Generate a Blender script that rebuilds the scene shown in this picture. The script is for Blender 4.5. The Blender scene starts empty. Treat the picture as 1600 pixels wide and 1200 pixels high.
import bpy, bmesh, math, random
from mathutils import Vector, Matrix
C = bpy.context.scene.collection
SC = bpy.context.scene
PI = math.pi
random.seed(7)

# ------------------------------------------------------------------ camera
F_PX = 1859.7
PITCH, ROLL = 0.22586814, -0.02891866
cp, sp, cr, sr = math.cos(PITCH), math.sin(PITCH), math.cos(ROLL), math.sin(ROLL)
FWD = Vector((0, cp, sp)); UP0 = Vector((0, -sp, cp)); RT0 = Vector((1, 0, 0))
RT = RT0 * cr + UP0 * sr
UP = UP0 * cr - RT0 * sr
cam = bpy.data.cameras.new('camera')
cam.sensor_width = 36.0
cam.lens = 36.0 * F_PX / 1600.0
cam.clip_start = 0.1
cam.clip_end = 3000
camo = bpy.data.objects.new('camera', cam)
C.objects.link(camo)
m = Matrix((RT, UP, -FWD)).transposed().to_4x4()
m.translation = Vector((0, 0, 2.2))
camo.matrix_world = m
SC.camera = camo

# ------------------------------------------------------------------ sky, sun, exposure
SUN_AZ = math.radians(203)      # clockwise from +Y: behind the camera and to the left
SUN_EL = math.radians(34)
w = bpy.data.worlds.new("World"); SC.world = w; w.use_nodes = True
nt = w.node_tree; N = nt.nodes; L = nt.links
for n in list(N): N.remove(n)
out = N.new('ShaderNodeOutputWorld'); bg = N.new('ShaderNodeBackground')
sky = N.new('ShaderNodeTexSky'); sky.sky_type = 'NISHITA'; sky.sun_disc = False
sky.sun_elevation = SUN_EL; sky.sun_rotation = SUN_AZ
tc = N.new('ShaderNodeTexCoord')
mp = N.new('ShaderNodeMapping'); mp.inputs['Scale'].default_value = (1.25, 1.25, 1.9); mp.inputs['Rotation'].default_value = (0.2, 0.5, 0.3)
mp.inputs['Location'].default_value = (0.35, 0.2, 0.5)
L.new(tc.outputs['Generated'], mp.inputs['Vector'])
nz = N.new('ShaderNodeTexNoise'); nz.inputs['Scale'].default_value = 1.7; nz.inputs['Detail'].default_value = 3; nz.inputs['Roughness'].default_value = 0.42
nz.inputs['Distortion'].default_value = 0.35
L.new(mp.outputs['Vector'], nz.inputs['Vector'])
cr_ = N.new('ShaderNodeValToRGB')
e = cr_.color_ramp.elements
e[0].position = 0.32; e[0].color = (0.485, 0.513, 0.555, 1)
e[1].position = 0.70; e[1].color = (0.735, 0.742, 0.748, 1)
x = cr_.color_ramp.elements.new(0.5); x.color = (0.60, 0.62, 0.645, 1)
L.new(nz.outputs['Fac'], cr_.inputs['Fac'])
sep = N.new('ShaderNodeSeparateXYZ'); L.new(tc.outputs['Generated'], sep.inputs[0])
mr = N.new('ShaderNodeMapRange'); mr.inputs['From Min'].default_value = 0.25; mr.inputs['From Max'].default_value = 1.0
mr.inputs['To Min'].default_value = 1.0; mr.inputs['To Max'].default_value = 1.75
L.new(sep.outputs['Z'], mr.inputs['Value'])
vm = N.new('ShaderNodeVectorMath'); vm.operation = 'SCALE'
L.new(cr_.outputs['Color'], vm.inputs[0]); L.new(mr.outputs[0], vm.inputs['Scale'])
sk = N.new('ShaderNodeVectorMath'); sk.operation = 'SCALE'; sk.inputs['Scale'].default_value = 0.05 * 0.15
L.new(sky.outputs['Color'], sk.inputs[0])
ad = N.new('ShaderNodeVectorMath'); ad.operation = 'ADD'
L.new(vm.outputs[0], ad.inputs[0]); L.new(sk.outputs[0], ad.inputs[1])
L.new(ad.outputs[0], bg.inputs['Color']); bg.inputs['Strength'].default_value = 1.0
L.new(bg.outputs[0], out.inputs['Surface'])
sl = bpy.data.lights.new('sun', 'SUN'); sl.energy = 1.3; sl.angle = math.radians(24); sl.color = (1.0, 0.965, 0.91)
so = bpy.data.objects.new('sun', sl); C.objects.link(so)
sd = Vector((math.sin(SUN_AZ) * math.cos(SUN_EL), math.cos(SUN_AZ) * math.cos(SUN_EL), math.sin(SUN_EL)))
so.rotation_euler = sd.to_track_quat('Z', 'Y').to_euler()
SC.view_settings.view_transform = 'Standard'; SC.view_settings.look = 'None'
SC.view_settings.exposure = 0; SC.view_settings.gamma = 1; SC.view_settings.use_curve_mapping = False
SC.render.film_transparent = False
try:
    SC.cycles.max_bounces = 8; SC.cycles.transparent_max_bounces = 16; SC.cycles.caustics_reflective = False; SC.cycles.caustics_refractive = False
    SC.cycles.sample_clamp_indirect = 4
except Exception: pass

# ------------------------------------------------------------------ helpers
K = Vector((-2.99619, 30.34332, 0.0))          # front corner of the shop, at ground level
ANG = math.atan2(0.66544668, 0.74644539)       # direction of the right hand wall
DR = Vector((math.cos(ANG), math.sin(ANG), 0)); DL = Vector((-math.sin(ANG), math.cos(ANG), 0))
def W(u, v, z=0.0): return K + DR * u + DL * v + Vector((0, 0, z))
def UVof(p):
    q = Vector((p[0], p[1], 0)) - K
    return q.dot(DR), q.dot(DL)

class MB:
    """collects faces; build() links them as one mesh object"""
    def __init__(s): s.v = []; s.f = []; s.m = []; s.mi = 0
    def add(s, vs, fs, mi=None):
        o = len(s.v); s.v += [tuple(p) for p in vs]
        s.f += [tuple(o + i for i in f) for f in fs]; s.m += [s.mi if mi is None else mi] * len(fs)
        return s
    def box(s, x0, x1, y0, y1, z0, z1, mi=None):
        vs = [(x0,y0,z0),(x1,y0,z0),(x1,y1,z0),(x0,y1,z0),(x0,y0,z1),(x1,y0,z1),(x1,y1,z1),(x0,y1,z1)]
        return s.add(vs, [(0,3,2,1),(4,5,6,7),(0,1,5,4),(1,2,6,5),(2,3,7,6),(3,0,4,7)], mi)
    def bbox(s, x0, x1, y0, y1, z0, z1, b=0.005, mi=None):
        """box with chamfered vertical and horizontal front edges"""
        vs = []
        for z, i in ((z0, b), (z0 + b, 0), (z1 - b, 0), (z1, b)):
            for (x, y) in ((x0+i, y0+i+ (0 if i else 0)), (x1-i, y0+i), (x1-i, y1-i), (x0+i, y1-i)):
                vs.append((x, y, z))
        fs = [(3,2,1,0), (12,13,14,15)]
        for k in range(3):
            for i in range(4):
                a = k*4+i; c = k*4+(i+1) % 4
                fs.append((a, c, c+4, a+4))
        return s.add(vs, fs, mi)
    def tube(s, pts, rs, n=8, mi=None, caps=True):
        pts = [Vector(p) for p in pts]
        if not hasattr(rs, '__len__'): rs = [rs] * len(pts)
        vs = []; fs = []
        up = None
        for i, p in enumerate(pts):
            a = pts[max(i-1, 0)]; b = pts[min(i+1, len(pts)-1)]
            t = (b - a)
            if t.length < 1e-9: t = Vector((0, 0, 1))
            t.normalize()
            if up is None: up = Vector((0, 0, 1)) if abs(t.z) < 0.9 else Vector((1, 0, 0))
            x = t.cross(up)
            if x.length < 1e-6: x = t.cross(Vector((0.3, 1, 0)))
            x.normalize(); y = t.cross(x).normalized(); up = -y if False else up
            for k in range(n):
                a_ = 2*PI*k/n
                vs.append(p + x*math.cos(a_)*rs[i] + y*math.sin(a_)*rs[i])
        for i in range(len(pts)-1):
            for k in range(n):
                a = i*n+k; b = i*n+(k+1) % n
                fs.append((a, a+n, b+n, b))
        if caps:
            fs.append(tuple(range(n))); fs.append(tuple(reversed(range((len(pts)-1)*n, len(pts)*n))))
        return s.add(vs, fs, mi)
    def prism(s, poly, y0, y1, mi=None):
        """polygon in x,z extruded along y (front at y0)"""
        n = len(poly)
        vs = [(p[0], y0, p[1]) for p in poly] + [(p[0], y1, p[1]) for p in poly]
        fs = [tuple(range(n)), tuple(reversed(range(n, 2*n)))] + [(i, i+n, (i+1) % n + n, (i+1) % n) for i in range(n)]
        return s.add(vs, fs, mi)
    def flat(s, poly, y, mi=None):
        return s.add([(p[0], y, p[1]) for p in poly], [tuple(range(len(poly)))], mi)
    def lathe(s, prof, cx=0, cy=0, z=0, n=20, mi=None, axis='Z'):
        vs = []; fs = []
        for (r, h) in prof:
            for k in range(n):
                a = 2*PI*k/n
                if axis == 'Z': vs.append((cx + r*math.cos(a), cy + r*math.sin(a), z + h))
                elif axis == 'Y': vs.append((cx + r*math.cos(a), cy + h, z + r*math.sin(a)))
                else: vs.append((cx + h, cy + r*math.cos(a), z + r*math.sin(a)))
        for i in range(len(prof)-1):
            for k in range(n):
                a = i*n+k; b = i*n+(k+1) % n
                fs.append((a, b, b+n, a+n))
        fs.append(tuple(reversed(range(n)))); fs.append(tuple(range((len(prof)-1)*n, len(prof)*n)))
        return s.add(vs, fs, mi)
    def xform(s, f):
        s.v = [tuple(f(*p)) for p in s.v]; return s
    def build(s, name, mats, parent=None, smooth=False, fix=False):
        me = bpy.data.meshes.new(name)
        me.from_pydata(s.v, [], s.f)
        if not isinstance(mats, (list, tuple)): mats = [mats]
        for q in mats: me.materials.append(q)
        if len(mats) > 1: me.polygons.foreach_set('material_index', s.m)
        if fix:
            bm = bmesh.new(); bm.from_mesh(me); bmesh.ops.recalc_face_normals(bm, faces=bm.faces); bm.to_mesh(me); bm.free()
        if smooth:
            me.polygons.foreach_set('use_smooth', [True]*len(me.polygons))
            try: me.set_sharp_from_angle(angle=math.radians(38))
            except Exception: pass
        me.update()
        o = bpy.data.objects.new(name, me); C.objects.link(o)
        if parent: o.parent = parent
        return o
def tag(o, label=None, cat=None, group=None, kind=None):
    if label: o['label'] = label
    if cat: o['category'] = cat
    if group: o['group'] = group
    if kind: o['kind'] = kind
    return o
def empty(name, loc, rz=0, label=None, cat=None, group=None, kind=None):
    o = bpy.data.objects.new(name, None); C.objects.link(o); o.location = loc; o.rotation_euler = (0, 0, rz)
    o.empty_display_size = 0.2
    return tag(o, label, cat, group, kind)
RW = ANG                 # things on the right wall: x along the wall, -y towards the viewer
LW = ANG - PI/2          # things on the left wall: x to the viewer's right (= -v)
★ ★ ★
* [Written task]
Starting at the top of the data above, repeat every line exactly until the line containing "random.seed(7)" has been given, then stop.

* [Problem solution]
Generate a Blender script that rebuilds the scene shown in this picture. The script is for Blender 4.5. The Blender scene starts empty. Treat the picture as 1600 pixels wide and 1200 pixels high.
import bpy, bmesh, math, random
from mathutils import Vector, Matrix
C = bpy.context.scene.collection
SC = bpy.context.scene
PI = math.pi
random.seed(7)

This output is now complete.